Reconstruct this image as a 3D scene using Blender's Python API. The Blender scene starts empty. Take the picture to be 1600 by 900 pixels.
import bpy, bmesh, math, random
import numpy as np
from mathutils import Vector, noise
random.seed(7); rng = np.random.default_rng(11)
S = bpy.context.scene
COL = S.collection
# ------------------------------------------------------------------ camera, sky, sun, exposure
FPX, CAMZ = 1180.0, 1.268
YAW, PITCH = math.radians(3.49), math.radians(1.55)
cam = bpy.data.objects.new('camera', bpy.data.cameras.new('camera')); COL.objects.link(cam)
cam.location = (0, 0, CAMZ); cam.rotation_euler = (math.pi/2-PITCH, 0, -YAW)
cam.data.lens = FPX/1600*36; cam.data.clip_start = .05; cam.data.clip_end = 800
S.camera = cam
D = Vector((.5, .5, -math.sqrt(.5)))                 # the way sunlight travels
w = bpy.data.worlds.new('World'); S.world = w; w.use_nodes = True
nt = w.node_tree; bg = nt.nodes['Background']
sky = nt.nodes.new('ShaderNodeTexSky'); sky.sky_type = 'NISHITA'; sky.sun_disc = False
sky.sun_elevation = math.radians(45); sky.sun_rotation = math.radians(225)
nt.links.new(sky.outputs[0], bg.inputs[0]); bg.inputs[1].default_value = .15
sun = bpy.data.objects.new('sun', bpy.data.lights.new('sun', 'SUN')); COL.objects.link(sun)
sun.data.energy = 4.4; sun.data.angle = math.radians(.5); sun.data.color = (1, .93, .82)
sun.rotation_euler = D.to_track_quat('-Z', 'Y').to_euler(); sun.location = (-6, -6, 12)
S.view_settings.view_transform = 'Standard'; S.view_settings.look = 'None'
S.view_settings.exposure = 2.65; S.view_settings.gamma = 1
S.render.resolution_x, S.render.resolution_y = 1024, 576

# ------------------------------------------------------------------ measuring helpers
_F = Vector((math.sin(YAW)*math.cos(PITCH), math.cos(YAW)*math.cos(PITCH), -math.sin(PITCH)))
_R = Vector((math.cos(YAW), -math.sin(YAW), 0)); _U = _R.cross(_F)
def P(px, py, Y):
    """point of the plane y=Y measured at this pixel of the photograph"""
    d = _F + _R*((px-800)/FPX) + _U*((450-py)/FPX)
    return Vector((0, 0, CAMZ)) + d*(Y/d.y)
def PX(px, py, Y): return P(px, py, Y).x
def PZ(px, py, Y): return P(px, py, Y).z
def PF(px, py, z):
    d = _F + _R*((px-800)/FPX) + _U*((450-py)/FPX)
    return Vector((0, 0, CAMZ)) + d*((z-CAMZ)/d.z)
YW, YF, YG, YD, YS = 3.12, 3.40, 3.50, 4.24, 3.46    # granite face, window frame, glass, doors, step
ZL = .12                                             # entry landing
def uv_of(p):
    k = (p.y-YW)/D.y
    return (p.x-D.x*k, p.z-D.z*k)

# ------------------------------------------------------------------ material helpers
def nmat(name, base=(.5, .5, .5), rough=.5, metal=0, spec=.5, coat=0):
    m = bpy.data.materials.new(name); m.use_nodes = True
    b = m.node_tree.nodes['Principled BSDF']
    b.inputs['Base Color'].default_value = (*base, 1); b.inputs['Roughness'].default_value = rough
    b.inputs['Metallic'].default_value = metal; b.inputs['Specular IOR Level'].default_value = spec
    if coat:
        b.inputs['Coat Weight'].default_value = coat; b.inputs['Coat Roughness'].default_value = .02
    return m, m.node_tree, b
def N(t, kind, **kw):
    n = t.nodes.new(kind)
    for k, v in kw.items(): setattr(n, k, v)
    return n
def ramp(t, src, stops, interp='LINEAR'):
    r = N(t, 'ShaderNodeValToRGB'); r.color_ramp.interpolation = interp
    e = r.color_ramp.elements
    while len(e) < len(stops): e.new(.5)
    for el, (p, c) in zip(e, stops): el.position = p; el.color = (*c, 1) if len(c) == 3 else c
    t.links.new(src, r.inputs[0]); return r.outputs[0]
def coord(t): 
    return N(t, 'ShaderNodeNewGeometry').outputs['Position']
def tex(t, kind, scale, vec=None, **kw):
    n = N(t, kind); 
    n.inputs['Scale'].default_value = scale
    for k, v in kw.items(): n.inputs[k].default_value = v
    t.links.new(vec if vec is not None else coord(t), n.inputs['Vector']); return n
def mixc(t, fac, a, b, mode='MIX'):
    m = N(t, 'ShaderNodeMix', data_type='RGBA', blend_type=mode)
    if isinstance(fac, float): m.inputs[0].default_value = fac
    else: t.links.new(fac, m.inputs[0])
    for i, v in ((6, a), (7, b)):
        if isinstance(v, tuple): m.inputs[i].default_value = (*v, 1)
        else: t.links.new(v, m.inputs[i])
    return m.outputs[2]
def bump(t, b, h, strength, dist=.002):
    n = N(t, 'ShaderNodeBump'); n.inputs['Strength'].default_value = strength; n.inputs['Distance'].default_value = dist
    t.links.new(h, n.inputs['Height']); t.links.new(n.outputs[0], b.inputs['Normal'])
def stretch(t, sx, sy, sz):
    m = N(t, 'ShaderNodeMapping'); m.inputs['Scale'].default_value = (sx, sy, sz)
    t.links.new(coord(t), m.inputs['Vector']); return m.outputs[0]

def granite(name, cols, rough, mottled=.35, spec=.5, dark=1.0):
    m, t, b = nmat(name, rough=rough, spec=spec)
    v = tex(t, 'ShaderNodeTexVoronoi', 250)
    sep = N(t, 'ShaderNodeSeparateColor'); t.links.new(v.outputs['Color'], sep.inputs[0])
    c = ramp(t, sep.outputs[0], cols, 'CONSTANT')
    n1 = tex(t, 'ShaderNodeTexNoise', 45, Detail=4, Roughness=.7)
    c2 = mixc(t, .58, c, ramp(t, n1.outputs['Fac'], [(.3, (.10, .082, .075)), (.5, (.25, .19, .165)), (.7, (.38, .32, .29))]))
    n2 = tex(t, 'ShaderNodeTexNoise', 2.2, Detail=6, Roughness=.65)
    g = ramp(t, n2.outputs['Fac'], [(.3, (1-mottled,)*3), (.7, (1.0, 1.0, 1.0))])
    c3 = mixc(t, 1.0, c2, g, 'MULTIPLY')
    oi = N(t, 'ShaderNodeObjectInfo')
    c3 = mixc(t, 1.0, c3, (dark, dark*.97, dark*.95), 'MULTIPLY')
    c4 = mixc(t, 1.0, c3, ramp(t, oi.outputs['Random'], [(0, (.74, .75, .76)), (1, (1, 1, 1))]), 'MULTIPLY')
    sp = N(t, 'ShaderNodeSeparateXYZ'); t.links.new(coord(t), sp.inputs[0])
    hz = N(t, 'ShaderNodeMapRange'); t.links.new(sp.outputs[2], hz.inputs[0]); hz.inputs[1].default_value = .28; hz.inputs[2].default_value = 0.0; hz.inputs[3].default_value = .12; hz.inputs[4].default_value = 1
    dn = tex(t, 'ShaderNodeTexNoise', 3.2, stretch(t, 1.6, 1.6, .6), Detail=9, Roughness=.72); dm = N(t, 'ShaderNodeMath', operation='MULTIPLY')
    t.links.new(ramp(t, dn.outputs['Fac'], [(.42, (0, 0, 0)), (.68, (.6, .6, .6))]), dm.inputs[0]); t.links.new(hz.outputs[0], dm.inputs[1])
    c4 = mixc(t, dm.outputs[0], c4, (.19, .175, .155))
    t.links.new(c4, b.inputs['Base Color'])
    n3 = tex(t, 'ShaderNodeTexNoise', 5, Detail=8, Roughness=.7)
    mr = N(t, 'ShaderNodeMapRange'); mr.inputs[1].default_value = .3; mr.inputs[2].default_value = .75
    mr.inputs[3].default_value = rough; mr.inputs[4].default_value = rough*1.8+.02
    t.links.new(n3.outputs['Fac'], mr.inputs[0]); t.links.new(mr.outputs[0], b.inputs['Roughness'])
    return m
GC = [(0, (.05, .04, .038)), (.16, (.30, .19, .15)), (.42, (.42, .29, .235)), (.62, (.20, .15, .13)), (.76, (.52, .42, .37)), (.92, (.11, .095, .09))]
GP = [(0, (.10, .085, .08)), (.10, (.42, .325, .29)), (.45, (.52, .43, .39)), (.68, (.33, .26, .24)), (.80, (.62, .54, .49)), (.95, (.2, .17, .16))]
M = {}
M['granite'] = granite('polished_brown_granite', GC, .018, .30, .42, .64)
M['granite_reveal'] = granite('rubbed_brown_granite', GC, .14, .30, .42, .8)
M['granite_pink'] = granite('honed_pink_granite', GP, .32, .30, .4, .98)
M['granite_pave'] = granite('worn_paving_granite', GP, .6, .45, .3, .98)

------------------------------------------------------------

Take the lines above from the first through the one containing "S.render.resolution_x, S.render.resolution_y = 1024, 576" and reproduce them exactly; include nothing else.

- [Full answer]:
Reconstruct this image as a 3D scene using Blender's Python API. The Blender scene starts empty. Take the picture to be 1600 by 900 pixels.
import bpy, bmesh, math, random
import numpy as np
from mathutils import Vector, noise
random.seed(7); rng = np.random.default_rng(11)
S = bpy.context.scene
COL = S.collection
# ------------------------------------------------------------------ camera, sky, sun, exposure
FPX, CAMZ = 1180.0, 1.268
YAW, PITCH = math.radians(3.49), math.radians(1.55)
cam = bpy.data.objects.new('camera', bpy.data.cameras.new('camera')); COL.objects.link(cam)
cam.location = (0, 0, CAMZ); cam.rotation_euler = (math.pi/2-PITCH, 0, -YAW)
cam.data.lens = FPX/1600*36; cam.data.clip_start = .05; cam.data.clip_end = 800
S.camera = cam
D = Vector((.5, .5, -math.sqrt(.5)))                 # the way sunlight travels
w = bpy.data.worlds.new('World'); S.world = w; w.use_nodes = True
nt = w.node_tree; bg = nt.nodes['Background']
sky = nt.nodes.new('ShaderNodeTexSky'); sky.sky_type = 'NISHITA'; sky.sun_disc = False
sky.sun_elevation = math.radians(45); sky.sun_rotation = math.radians(225)
nt.links.new(sky.outputs[0], bg.inputs[0]); bg.inputs[1].default_value = .15
sun = bpy.data.objects.new('sun', bpy.data.lights.new('sun', 'SUN')); COL.objects.link(sun)
sun.data.energy = 4.4; sun.data.angle = math.radians(.5); sun.data.color = (1, .93, .82)
sun.rotation_euler = D.to_track_quat('-Z', 'Y').to_euler(); sun.location = (-6, -6, 12)
S.view_settings.view_transform = 'Standard'; S.view_settings.look = 'None'
S.view_settings.exposure = 2.65; S.view_settings.gamma = 1
S.render.resolution_x, S.render.resolution_y = 1024, 576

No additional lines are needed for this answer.